The “high school of the future” may not be what the Albemarle County School Board previously had in mind. It also might be built within school buildings that already exist.
The concept — which surfaced almost two years ago as a conversation focused on facility needs — has evolved into discussion about transforming how and what the schools teach.
“I do think we’ve reached a consensus that it’s not about the building, it’s about what we do,” said Steve Koleszar, a 20-year member of the School Board.
Initial conversations about a new high school included ideas such as increased amounts of online classes, internships and a building with no athletic fields designed to serve 600 to 800 students at a time, rather than the more than 1,000 students traditional comprehensive high schools serve.
“When we first talked about the high school of the future, we wanted to create a school climate where we could factor in all these things that we were talking about at the time,” said School Board member Jason Buyaki, saying that the board shouldn’t have started the discussion focused on the structure.
“In hindsight … it should have been curriculum and our method of instruction for the future, and that in turn trickles down to all your buildings and it redefines what you want to do,” Buyaki said.
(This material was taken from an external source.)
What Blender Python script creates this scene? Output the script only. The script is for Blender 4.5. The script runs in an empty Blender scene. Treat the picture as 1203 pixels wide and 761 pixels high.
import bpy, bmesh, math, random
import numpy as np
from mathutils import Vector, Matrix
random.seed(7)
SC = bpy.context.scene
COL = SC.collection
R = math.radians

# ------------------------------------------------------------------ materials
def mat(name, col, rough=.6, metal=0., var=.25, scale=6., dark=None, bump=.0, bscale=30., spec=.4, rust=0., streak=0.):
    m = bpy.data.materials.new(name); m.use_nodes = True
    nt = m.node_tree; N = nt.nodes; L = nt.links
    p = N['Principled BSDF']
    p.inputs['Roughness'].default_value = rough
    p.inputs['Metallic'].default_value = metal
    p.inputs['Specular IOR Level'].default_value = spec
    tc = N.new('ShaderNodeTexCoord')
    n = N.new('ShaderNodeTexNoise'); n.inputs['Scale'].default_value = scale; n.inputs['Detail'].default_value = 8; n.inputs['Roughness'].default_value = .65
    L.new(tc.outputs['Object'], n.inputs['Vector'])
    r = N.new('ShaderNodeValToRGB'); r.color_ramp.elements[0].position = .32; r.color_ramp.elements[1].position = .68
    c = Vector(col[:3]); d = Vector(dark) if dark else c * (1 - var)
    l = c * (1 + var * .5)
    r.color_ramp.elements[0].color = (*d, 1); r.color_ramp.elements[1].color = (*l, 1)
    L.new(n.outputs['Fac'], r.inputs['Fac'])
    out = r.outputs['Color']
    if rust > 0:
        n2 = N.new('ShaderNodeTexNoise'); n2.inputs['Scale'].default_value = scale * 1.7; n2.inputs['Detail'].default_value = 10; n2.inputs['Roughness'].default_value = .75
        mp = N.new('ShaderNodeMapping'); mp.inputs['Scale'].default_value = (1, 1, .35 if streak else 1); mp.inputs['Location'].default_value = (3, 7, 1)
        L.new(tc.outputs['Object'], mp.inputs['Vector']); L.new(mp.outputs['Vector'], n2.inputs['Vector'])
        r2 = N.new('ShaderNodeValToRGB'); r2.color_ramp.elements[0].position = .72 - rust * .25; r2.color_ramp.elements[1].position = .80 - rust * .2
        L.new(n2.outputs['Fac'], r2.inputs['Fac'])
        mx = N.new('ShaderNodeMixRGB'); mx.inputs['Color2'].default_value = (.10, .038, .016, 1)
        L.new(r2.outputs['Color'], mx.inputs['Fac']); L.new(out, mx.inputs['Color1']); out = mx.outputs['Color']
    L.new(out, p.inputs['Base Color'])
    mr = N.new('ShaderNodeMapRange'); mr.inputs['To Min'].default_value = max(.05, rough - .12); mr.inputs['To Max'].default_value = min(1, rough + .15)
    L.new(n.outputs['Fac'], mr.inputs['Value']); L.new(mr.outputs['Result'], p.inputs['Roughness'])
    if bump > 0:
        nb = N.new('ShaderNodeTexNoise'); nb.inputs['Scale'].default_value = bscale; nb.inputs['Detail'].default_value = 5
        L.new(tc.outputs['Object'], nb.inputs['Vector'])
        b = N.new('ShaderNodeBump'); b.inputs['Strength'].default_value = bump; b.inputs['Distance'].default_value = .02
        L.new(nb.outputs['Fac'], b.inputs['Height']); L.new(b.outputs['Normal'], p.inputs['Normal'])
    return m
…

As the division prepares for an upcoming redistricting to alleviate overcrowding at Albemarle High School and Greer Elementary School, school officials already have said a new $60 million comprehensive high school is not under consideration.
Pam Moran, superintendent of Albemarle County Public Schools, said one of the driving factors behind the new approach and its evolution is the division’s 12 lifelong learner competencies — a set of characteristics the division wants all of its students to embody.
According to the division’s website, the goal of the competencies is to ensure that students “learn beyond the simple recall of facts; understand the connections to and implications of what they learn; retain what they learn; and be able to apply what they learn in new contexts.”
“When you talk about kids being able to communicate ideas, defend arguments, use multiple forms of media, plan and conduct research, you don’t see those sorts of things embedded in the state Standards of Learning or in the state tests,” Moran said.
“That is our goal, so what are the pedagogies, the curriculum and the performance-based assessments that we need to do to really make sure that kids are getting experiences … they need in order to accomplish those competencies?” she asked.
“If you’re in a classroom where the teacher is standing at the front of the room lecturing for 90 minutes, you’re not planning and conducting research, you’re listening to somebody talk about somebody else’s research,” Moran said.
As notions of the high school of the future change, the School Board’s chairman, Ned Gallaway, encouraged board members not to focus their thinking only on the division’s oldest students.
“It’s not just the high school level,” Gallaway said. “It’s a broader conceptual issue that this has turned into.”
School Board member Kate Acuff agreed.
“I don’t think that you can have the high school of the future if you don’t have kindergarten through eight of the future, or pre-K through eight,” Acuff said.
Because the board wants to modernize learning spaces to better reflect the work environments students will enter, School Board member Jon Stokes suggested that virtual learning play an increased role in the division’s future.
Similarly, Moran said a pedagogical shift is necessary to prepare students for future jobs.
“How is it that we’re preparing kids for an economy that is in rapid change mode?” Moran asked. “We’re going to wipe a lot of people out of jobs if we don’t educate them differently for very different kinds of jobs in the future.”
“We’ve got to think in a different manner in order to deliver these opportunities to students,” Buyaki said.
After an October meeting in which the board learned that teachers and students wanted and needed more instructional time to devote to creative teaching and learning, the board last winter received feedback from a steering committee designed to provide ideas about how the high schools could innovate in the areas of both teaching and learning.
The most significant recommendation — piloted this year — allowed teachers to replace traditional final exams with longer, end-of-year assignments that required students to conduct research and demonstrate learning, Moran said.
“We had a significant number of teachers who chose to do that,” Moran said.
Division staff members are now working to implement a similar program in the middle schools, the superintendent said.
As the frame of the conversation has changed, moving forward, school officials said they will continue trying to articulate the division’s needs and to clarify the vision to achieve this new goal.